Applicants will now be required to study up on 128 questions about American government, American history, symbols and holidays. Previously, the study guide contained 100 questions. Immigration advocates are concerned the new test will make it more difficult for working-class applicants with less formal education and daily exposure to English conversation to get a passing mark.
Use of the new test begins Dec. 1. The current test was put into play Oct. 1, 2008, when George W. Bush was in office. It has been undergoing review and updating for more than a year.
The test is one of the key requirements for obtaining U.S. citizenship through naturalization. Immigrants seeking U.S. citizenship must also pay a fee, clear background checks and be able to speak basic English.
We understand the need to periodically review and update procedures, but some of the changes are unwarranted.
U.S. Citizenship and Immigration Services officials administering the test used to ask applicants 10 questions from the study list.

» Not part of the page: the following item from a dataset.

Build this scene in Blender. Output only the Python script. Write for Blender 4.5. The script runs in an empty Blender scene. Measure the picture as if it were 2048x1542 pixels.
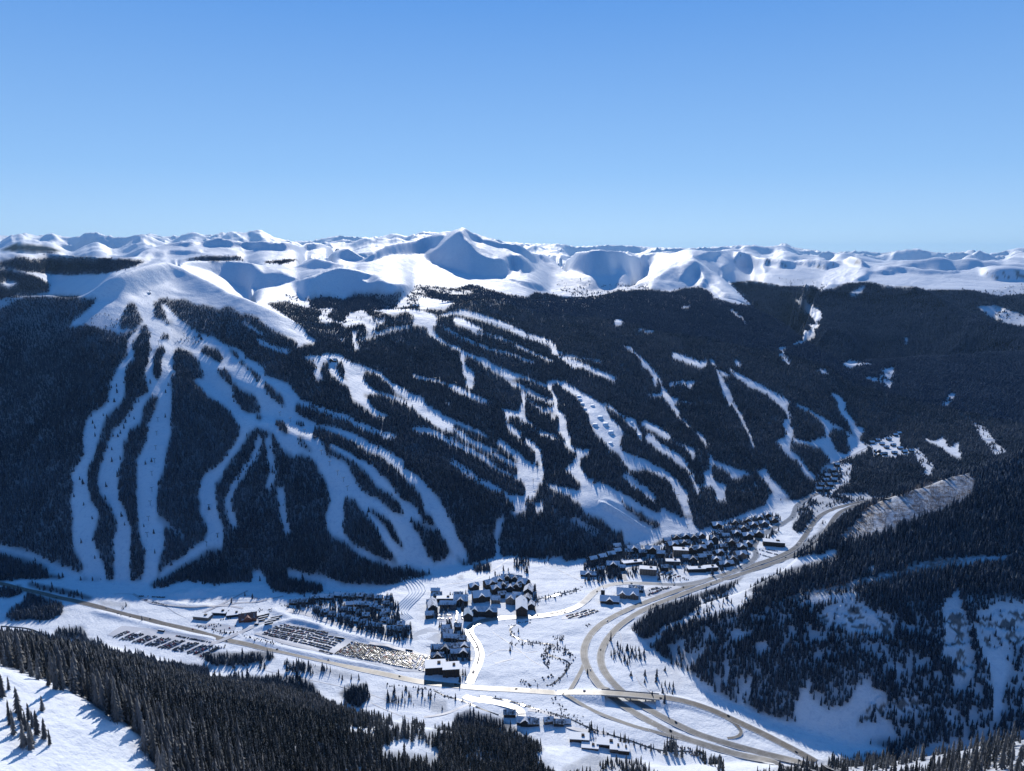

If they answered six correctly, the minimum number needed to pass the test, that exam ended.
Under the new rules, USCIS officers must ask applicants 20 questions instead of 10. The applicant must answer all 20 questions and have at least 12 correct answers to pass the test.
The changes to the naturalization test would probably triple the time each immigration officer spends testing applicants, Sarah Pierce of the Migration Policy Institute told the Associated Press.
“These changes reduce the efficiency of this already struggling agency. The administration is adding hundreds of thousands of more minutes to these naturalization exams,” Pierce said.
The ideological bent to some of the questions is also troubling. One question on the new test asks, “Who does a U.S. senator represent?” Sounds simple enough, but the old answer of “all people of the state” is no longer good enough. The correct answer is now “citizens of their state.”
In a tweet, Doug Rand of Boundless Immigration called the new test “unnecessary, unjustified, overly complex, & shamelessly ideological,” adding “this is an obvious attempt to throw one more obstacle in front of immigrants legally eligible for U.S. citizenship.”
It does appear that way.
In September, federal officials tried to double the $640 citizenship application fee, but that move was blocked by a federal judge in California.
If the goal is to get more people through the proper procedures to gain citizenship and keep them from living in the shadows, it only makes sense to facilitate that journey.
But we suspect that isn’t the goal here, which is a shame, because there is nothing to be gained by making the process more difficult.